You have done a good job of motivating and defending the standard account according to which a statue and the lump of clay that composes it are two distinct entities, even if in the actual world their histories coincide. It suffices to distinguish them that the modal properties associated with the concepts 'statue' and 'lump of clay' differ.
This is actually (although you don't mention him) the response given by David Wiggins in his monograph 'Identity and Spatio-Temporal Continuity', later expanded as 'Sameness and Substance' (both Blackwell). What the account which you have adapted from Einheuser adds is an assumption which I suspect Wiggins would not fully support: 'that the world... lacks mind-independent ontological structure'.
In putting forward and defending a metaphysical theory, or a solution to a problem, one has to beware of giving 'hostages to fortune'. The idea is to construct your theory or solution with as few assumptions as possible. As you gloss Einheuser's idea, 'a Martian may well carve its world into 'tablestatues' and 'inclays''. How far is this carving allowed to go?

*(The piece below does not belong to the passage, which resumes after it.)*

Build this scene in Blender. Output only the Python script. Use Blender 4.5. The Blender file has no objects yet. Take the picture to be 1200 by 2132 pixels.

According to Kolakowski, 'In abstract, nothing prevents us from dissecting surrounding material into fragments constructed in a manner completely different from what we are used to. Thus, speaking more simply we could build a world where there would be no such objects as 'horse,' 'leaf,' 'star,' and others allegedly devised by nature. Instead, there might be, for example, such objects as 'half a horse and a piece of river,' 'my ear and the moon,' and other similar products of a surrealist imagination' ('Karl Marx and the Classical Definition of Truth' in 'Toward a Marxist Humanism').
(I chose this quote for the Follydiddledah web site: see http://www.follydiddledah.com/image_and_quote_4.html.)
Of course, it all depends on exactly what you mean by 'mind independent'. There wouldn't be 'statues' if human beings didn't have any sense of aesthetic appreciation or any interest -- e.g. aesthetic or religious -- in making them. Manufactured objects whose persistence criteria are determined primarily by their function presuppose creatures who have an interest in exploiting that function. But then again, the world itself has created us, and a vast range of natural kinds which human beings discover, or seek to discover, rather than make. (But then again, would these kinds exist if human beings lacked any scientific curiosity? What's the difference between art and science in that respect?)
I found one slip, where you mention the 'relative identity' thesis defended by Geach in his 'Identity' article (and also in his book 'Reference and Generality'). According to the relative identity thesis Goliath is the same lump of clay as Lumpl but is NOT the same statue as Lumpl. Both Wiggins and Geach agree that 'it makes no sense to ask whether Goliath is the same as Lumpl simpliciter' but Wiggins rejects Geach's view on the grounds that it contradicts Leibniz Law. However, there is a reply available to Geach along Quinian lines: what we term 'objects' are the end result of distinguishing everything that we have the concepts to distinguish. So instead of 'pluralism' you effectively get 'alternative monisms' depending on which way you decide to make the cut on a particular occasion. Hence (I suppose) your 'A relative identity theorist relativizes Leibniz's Law'. (The 'dispute' admittedly begins to look a bit trivial.)
Which brings us back to the original challenge: why is this a deep problem? When you have delved into the complex contributions of 'human interests' and 'the world', admittedly an exercise which is not done in a day, you have all 'the facts'. How you go about describing them is merely a verbal question.
This is the bit I don't 'get', and where your essay, as fine as it is, doesn't really help me. The 'well-known' philosophical questions which you list seem barely gripping. OK, I can see something of interest in the bicycle example, because here you do have a problem of identifying 'function'. A disassembled bicycle is not a bicycle because it doesn't perform the function of a bicycle. On the other hand, if I design a super-collapsible bicycle that can be fitted into a briefcase and assembled in a minute, then the pieces of metal and plastic in my briefcase do have the 'function of a bicycle', in exactly the same sense as a folding knife has the function of a knife whether folded or unfolded (you allude to this with your reference to 'operating principles' and 'normal configurations').
What would spark my interest is a real paradox -- there are plenty of those in philosophy -- why can't we find one here? Doesn't that say something about the whole issue of identity and material constitution?